Saat ini, kita di Indonesia bisa merasakan fenomenanya. Bahwa calon-calon dari mafia di masa depan –yang entah siapa orangnya– sekarang sedang kepanasan dan ketar-ketir karena berbagai proyek yang diamanahkan dan memberikan keuntungan cukup besar [bagi mereka] akan segera berakhir di tahun 2024.
Karena kepanikan tersebut, mereka ingin menjadi mafia, ingin menjadi oligarki, ingin menjadi rezim tetapi mungkin saja digagalkan karena masa presiden terbatas, sehingga mereka mengusulkan dua aspirasi. Aspirasi pertama adalah penundaan pemilu dan yang kedua adalah presiden tiga periode.
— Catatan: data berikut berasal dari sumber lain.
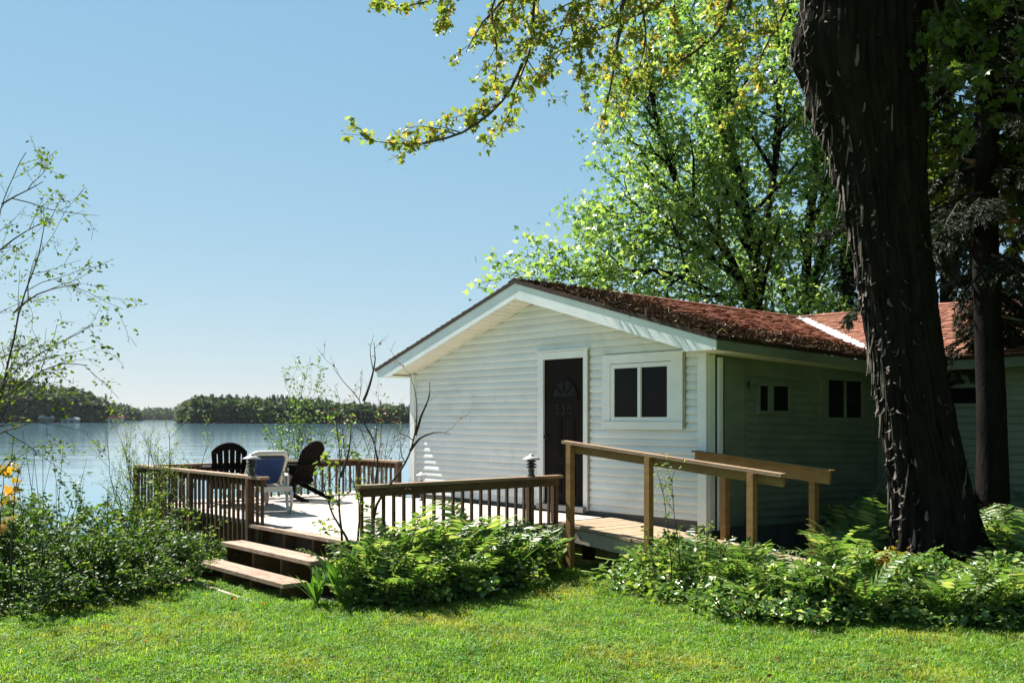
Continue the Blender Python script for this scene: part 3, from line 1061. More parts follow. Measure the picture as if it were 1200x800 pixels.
roof = slab('roof', [dz(R0, LOW), dz(R1, LOW), dz(Eb, LOW), dz(E0, LOW)], .03, M['felt'], house)
left_roof = slab('lake_side_roof', [dz((EAVE_L, Y0, EAVE_LZ), LOW), dz((EAVE_L, 9.8, EAVE_LZ), LOW), (APEX_U - .002, 9.8, RIDGE_Z + LOW), (APEX_U - .002, Y0, APEX_Z + LOW)], .03, M['felt'], house)
wing_roof = slab('wing_roof', [dz(Eb, LOW), dz(R1, LOW), dz(Wb, LOW), dz(Wa, LOW)], .03, M['felt'], house)
back_roof = slab('back_roof', [(APEX_U, RIDGE_Y + .002, RIDGE_Z + LOW), (APEX_U, 9.8, 2.7), (WU, 9.8, 2.7), (WU, RIDGE_Y + .002, RIDGE_Z + LOW)], .03, M['shingle'], house)


def shingles(name, c00, c10, c01, c11, L, rows, inside, parent, mt, seed):
    """tabs laid in courses on the surface eave c00-c10, ridge c01-c11"""
    rg = random.Random(seed)
    c00, c10, c01, c11 = (Vector(c) for c in (c00, c10, c01, c11))
    def surf(x, t):
        f = x / L
        return (c00 * (1 - f) + c10 * f) * (1 - t) + (c01 * (1 - f) + c11 * f) * t
    n = (c10 - c00).cross(c01 - c00).normalized()
    if n.z < 0: n = -n
    mb = MB()
    for r in range(rows):
        x = 0.0
        first = rg.random() * .13 + .03
        while x < L - .02:
            wd = min(first or .15 + .02 * rg.random(), L - x)
            first = 0
            c = surf(x + wd / 2, (r + .5) / rows)
            if inside(c.x, c.y):
                lift = .016 + .012 * rg.random()
                t0, t1 = (r + rg.uniform(-.09, .05)) / rows, min(1.0, (r + 1.32) / rows)
                a, b, b2, a2 = surf(x + .005, t0), surf(x + wd - .005, t0), surf(x + wd - .005, t1), surf(x + .005, t1)
                tilt = rg.uniform(-.003, .004)
                p = [a + n * .001, b + n * .001, b2 + n * .002, a2 + n * .002, a + n * lift, b + n * (lift + tilt), b2 + n * .005, a2 + n * .005]
                mb.hexa([tuple(v) for v in p])
            x += wd
    o = mb.build(name, mt, parent)
    o['kind'] = 'stuff'
    return o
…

Kedua aspirasi tersebut apapun ceritanya, ujungnya hanya satu yaitu bahwa pemerintahan yang sekarang [harus] bisa berkuasa lebih lama, sehingga mereka memiliki cukup waktu untuk menciptakan suatu yang namanya rezim mafia atau rezim oligarki.
Oleh karena itu, kita harus membangun sebuah kesadaran bahwa supaya rezim mafia atau rezim oligarki itu tidak terlahir dan kemudian berkuasa, maka sangat-sangat diharapkan agar Presiden Jokowi benar-benar tegas untuk menolak jabatan tiga periode. Karena jika tidak maka bisa jadi Indonesia akan mengalami krisis luar biasa yang setara atau bahkan lebih besar dari krisis ekonomi 1998.